Umay. C: Bartu Bölükbaşı

– Sence Türk Mitolojisi Atlası’nın önemi ne? Nasıl bir açığı kapatıyor? Senin için nasıl bir anlam taşıyor?

Atlas şu ana dek yapılmayan bir şeyi yapıyor ve Türk mitolojini hamasi olmayan bir düzlemde dünya mitolojileri ile karşılaştırarak ele alıyor, dahası Sibirya’dan Adriyatike dek geniş bir sahada dağınık biçimde bulunan Türk mitosunun parçalarını birleştirip sistematize edecek bir yorum getiriyor. Bu yorum sayesinde eserin Türk mitolojisini tekil ve homojen hale getirerek ileride yapılacak her türden kültürel eserin önünü açmasını amaçlıyorum. Özellikle de müzik, fantastik romanlar ve oyun sektörü için. Ham eser üretimi yeterince yapıldı. Bu noktadan sonra mitosumuzu daha kapsamlı hale getirecek yorumların artması gerektiğini düşünüyorum. En önemlisi de Atlasın ingilizce versiyonu ile seneye uluslararası pazara çıkarak Türk mitolojisini tüm dünyaya tanıtacak olması.

– Türk mitolojisi hakkında okuma yapmak isteyen kişiler için birkaç anahtar kaynak önerisi verebilir misin?
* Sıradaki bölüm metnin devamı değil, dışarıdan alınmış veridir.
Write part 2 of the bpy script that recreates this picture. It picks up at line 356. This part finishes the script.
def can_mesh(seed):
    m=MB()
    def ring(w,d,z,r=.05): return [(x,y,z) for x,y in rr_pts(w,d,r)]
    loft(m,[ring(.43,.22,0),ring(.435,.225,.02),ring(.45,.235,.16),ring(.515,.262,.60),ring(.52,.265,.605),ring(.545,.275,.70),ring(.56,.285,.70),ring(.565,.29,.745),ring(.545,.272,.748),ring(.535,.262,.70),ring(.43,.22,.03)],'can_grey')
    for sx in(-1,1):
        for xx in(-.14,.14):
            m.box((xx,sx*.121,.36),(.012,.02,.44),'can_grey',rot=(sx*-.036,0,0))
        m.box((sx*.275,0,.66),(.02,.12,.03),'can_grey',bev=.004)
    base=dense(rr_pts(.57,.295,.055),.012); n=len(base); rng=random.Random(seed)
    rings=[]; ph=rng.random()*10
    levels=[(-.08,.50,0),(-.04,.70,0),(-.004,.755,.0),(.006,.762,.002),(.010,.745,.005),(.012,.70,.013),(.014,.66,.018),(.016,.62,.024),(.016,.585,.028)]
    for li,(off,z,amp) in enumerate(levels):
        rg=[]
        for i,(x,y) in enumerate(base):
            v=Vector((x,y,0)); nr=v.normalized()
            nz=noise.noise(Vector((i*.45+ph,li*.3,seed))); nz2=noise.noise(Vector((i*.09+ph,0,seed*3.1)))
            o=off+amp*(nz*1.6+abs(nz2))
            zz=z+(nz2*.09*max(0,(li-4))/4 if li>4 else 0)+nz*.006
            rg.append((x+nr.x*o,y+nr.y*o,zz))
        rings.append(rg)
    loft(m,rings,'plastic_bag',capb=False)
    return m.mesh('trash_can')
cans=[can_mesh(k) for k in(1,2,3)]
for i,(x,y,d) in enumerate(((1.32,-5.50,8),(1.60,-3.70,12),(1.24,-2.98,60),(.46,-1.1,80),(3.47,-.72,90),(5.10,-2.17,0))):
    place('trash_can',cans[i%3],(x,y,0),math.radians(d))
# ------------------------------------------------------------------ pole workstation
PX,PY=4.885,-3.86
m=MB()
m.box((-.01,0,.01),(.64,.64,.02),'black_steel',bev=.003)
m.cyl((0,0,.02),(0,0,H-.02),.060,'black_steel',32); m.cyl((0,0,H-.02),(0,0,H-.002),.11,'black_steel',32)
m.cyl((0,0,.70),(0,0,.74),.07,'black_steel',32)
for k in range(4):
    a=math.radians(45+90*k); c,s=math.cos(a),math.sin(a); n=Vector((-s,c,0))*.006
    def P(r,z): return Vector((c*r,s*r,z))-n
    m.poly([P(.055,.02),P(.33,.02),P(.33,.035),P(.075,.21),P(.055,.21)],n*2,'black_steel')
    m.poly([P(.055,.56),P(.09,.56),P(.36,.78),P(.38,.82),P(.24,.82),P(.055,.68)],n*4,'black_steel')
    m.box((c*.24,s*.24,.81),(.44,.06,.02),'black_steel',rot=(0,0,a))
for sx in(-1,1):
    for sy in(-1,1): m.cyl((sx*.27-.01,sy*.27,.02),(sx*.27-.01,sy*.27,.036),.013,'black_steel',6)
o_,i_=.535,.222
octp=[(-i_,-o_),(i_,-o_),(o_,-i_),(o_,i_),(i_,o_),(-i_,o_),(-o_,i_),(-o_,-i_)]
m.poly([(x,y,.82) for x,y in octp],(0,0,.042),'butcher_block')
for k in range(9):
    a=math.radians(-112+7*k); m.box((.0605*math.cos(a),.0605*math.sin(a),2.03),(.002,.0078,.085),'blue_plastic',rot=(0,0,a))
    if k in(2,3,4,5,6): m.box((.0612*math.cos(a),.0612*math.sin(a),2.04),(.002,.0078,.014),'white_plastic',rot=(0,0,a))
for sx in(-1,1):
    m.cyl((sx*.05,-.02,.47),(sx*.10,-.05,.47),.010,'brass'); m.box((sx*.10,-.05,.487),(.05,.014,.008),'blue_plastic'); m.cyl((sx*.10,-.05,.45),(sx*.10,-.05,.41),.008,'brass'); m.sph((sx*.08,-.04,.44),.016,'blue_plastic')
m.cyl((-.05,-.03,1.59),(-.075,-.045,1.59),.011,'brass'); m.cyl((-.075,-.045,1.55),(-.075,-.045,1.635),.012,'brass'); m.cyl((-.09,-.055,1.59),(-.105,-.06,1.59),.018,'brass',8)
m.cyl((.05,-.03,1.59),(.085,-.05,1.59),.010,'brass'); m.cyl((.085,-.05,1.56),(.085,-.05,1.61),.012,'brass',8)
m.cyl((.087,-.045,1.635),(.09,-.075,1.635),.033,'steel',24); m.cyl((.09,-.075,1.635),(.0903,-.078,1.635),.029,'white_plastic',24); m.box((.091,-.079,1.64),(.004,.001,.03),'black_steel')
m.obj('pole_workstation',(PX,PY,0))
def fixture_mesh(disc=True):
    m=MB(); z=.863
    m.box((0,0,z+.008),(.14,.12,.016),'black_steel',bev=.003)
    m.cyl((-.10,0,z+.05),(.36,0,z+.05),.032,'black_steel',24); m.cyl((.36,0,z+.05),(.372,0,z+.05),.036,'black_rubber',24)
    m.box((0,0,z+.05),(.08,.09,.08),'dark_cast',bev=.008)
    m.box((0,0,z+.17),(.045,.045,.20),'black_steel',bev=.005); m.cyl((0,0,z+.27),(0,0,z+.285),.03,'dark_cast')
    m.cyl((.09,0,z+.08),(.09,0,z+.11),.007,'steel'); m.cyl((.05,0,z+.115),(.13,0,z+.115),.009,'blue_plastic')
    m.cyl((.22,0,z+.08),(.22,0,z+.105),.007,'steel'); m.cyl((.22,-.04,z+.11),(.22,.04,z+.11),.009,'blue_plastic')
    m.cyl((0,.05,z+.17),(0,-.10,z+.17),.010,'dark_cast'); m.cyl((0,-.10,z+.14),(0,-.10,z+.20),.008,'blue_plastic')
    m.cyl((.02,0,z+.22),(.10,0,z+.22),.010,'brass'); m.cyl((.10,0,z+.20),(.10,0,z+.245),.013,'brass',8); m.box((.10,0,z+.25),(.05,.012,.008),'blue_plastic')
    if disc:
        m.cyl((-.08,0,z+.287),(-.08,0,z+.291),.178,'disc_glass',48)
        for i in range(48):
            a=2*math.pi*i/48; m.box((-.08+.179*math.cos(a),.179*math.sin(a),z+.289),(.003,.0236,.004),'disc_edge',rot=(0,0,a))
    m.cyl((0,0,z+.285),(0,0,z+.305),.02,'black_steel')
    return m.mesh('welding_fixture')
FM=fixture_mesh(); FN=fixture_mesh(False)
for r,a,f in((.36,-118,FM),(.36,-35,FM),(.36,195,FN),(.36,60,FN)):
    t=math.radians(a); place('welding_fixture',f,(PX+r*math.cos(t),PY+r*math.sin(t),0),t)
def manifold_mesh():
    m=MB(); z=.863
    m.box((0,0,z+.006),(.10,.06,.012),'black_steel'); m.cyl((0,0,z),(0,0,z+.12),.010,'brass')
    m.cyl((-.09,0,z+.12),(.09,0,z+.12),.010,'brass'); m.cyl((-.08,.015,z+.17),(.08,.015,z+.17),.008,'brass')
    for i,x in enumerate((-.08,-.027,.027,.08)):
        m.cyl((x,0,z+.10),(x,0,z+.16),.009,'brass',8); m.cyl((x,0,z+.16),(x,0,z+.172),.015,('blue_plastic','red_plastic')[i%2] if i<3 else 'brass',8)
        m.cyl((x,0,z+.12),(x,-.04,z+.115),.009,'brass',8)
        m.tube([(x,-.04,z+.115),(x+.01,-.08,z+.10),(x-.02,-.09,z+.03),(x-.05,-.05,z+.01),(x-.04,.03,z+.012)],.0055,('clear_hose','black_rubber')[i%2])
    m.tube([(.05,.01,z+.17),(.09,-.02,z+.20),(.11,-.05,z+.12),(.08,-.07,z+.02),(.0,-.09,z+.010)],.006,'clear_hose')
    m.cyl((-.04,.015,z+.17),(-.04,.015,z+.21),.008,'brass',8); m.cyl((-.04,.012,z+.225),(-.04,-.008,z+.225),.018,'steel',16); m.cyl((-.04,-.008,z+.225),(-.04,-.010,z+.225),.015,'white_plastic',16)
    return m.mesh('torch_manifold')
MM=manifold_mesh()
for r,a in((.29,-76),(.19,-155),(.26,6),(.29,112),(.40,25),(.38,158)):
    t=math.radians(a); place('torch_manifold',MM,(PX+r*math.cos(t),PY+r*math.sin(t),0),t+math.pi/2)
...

Elbette. Yaşar Çoruhlu’nun Türk mitolojisinin kısa tarihi kitabı en iyi giriş kitabıdır, Hayrettin İhsan Erkoç, Seçkin Sarpkaya ve Sergen Çirkin’in tüm eserleriyle makalelerini okusunlar. Uno Harva’nın Altay panteonu adlı çalışması, Emel Esin’in Türk kozmolojisine giriş adlı eseri ileri düzey okumalar için önemli. Türk mitolojisini bir sistem olarak okurun zihninde üç boyutlu biçimde inşa etmesi için ise kendi kitabım olan Türk mitolojisi atlasını öneriyorum. Üçüncü baskının ön siparişi ekim ayı içinde Presstij yayınevinin sitesinde açılacak. Şimdiden herkese keyifli okumalar.